- [What is asked]:
Without the pictures, extract every line from the start of the material to the line containing "rng = random.Random(7)", both ends included.
+---+
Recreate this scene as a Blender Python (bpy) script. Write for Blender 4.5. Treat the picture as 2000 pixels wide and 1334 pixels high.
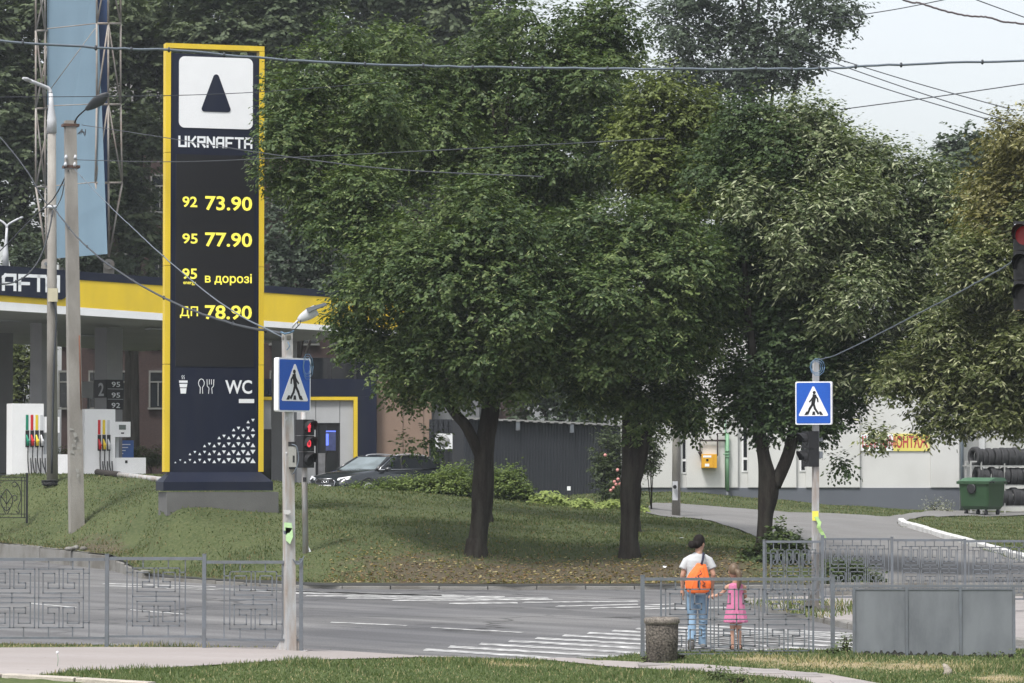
import bpy, bmesh, math, random
import numpy as np
from mathutils import Vector, Matrix
for o in list(bpy.data.objects): bpy.data.objects.remove(o)
sc = bpy.context.scene
COL = sc.collection
R = math.radians
rng = random.Random(7)

# ------------------------------------------------------------------ camera
FOC = 6667.0; CAMZ = 2.8; TH = math.atan(225.0/FOC)
cam = bpy.data.objects.new('camera', bpy.data.cameras.new('camera')); COL.objects.link(cam)
cam.location = (0, 0, CAMZ); cam.rotation_euler = (math.pi/2 + TH, 0, 0)
cam.data.sensor_width = 36; cam.data.lens = FOC/2000*36
cam.data.clip_start = 0.5; cam.data.clip_end = 3000
sc.camera = cam
# ------------------------------------------------------------------ world, sun, exposure
SUN_EL, SUN_AZ = 61, 212          # elevation; compass bearing the light comes from (0 = +Y, clockwise)
world = bpy.data.worlds.new('World'); sc.world = world; world.use_nodes = True
wn = world.node_tree.nodes; wl = world.node_tree.links
bg = wn['Background']
sky = wn.new('ShaderNodeTexSky'); sky.sky_type = 'NISHITA'; sky.sun_disc = False
sky.sun_elevation = R(SUN_EL); sky.sun_rotation = R(SUN_AZ)
sky.air_density = 1.0; sky.dust_density = 3.0; sky.ozone_density = 1.0
hs = wn.new('ShaderNodeHueSaturation'); hs.inputs['Saturation'].default_value = 0.30
wl.new(sky.outputs[0], hs.inputs['Color']); wl.new(hs.outputs[0], bg.inputs[0])
bg.inputs[1].default_value = 0.138
sl = bpy.data.lights.new('sun', 'SUN'); sl.energy = 2.0; sl.angle = R(12); sl.color = (1.0, 0.975, 0.93)
so = bpy.data.objects.new('sun', sl); COL.objects.link(so)
sd = Vector((math.sin(R(SUN_AZ))*math.cos(R(SUN_EL)), math.cos(R(SUN_AZ))*math.cos(R(SUN_EL)), math.sin(R(SUN_EL))))
so.rotation_euler = sd.to_track_quat('Z', 'Y').to_euler(); so.location = (0, 0, 60)
sc.view_settings.view_transform = 'Standard'; sc.view_settings.look = 'None'
sc.view_settings.exposure = 0.8; sc.view_settings.gamma = 1.0; sc.view_settings.use_curve_mapping = False
sc.render.engine = 'CYCLES'
sc.cycles.use_denoising = True
sc.cycles.max_bounces = 6; sc.cycles.transparent_max_bounces = 8

# ------------------------------------------------------------------ geometry helpers
CT, ST = math.cos(TH), math.sin(TH)
def ray(px, py):
    u = (px-1000)/FOC; v = (667-py)/FOC
    return Vector((u, CT - v*ST, ST + v*CT))
def P(px, py, Y):
    d = ray(px, py); t = Y/d.y
    return Vector((d.x*t, Y, CAMZ + d.z*t))
def PX(px, Y): return (px-1000)/FOC*Y
def S(Y): return FOC/Y           # photo pixels per metre

class Frame:
    def __init__(s, o, yaw=0.0):
        s.o = Vector(o); a = R(yaw)
        s.ex = Vector((math.cos(a), math.sin(a), 0)); s.ey = Vector((-math.sin(a), math.cos(a), 0)); s.ez = Vector((0, 0, 1))
    def p(s, u, d, v): return s.o + s.ex*u + s.ey*d + s.ez*v
F0 = Frame((0, 0, 0))

def catmull(pts, n=4):
    pts = [tuple(p) for p in pts]
    if len(pts) < 3 or n < 2: return pts
    out = []
    for i in range(len(pts)-1):
        p0 = pts[max(i-1, 0)]; p1 = pts[i]; p2 = pts[i+1]; p3 = pts[min(i+2, len(pts)-1)]
        for k in range(n):
            t = k/n
            out.append(tuple(0.5*(2*b + (-a+c)*t + (2*a-5*b+4*c-d)*t*t + (-a+3*b-3*c+d)*t**3) for a, b, c, d in zip(p0, p1, p2, p3)))
    out.append(pts[-1])
    return out

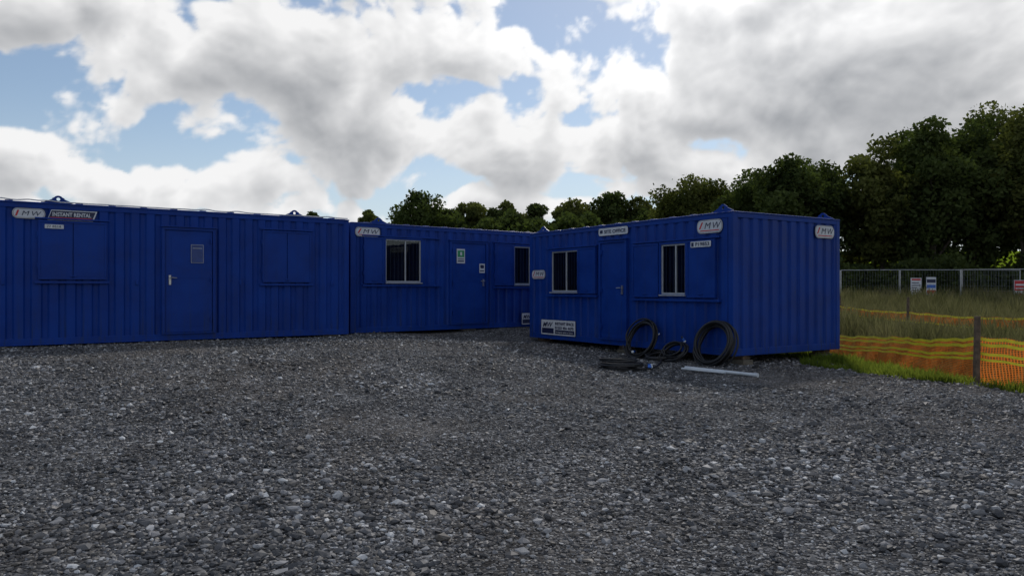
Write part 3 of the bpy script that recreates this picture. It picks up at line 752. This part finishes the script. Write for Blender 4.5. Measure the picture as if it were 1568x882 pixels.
T_=np.exp(-.80*opt)*.65+.35*np.exp(-1.2*np.clip(D1,0,2))
T_=np.clip((T_-.03)/.55,0,1)**.7+.34*rel
T_=np.clip(T_,0,1.1)
near=sst(.84,1.,DV@sdn)
white=np.array([.86,.86,.865])[None]*(1+.4*near)[:,None]; grey=np.array([.31,.325,.35])[None]*(1+.35*near)[:,None]
col=grey+(white-grey)*T_[:,None]
hz=.55*(1-sst(0.,.24,DV[:,2]))+.08; hzc=np.array([.55,.63,.73])
al=1-(1-m)*(1-hz); col=(col*m[:,None]+hzc*((1-m)*hz)[:,None])/np.maximum(al,1e-4)[:,None]
al=al*sst(math.radians(7),math.radians(13),np.arccos(np.clip(DV@sdn,-1,1)))
me=np_mesh('sky',DV*2500,gridF(len(el),len(az)),[],smooth=True)
ca=me.color_attributes.new('cloud','FLOAT_COLOR','POINT')
ca.data.foreach_set('color',np.concatenate([col,al[:,None]],1).astype(np.float32).ravel())
m_,t,out=newmat('cloud_layer'); at=t.n('ShaderNodeAttribute'); at.attribute_name='cloud'
em=t.n('ShaderNodeEmission'); t.set(em.inputs[0],at.outputs['Color']); tr=t.n('ShaderNodeBsdfTransparent')
mx=t.n('ShaderNodeMixShader'); t.set(mx.inputs[0],at.outputs['Alpha']); t.set(mx.inputs[1],tr.outputs[0]); t.set(mx.inputs[2],em.outputs[0]); t.set(out.inputs[0],mx.outputs[0])
m_.cycles.emission_sampling='NONE'
me.materials.append(m_); link(bpy.data.objects.new('sky',me))

sun=bpy.data.lights.new('sun','SUN'); sun.energy=2.0; sun.angle=math.radians(4); sun.color=(1,.95,.87)
so=link(bpy.data.objects.new('sun',sun)); so.rotation_euler=(-sd).to_track_quat('-Z','Y').to_euler(); so.location=(0,0,30)

# ------------------------------------------------------------ camera
cam=bpy.data.cameras.new('camera'); cam.lens=36*1140/1568; cam.sensor_width=36; cam.clip_end=6000; cam.clip_start=.1
co=link(bpy.data.objects.new('camera',cam)); co.location=(0,0,1.5); co.rotation_euler=(math.radians(90.1),0,0)
scene.camera=co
+---+
- [Answer to this exercise]:
Recreate this scene as a Blender Python (bpy) script. Write for Blender 4.5. Treat the picture as 2000 pixels wide and 1334 pixels high.
import bpy, bmesh, math, random
import numpy as np
from mathutils import Vector, Matrix
for o in list(bpy.data.objects): bpy.data.objects.remove(o)
sc = bpy.context.scene
COL = sc.collection
R = math.radians
rng = random.Random(7)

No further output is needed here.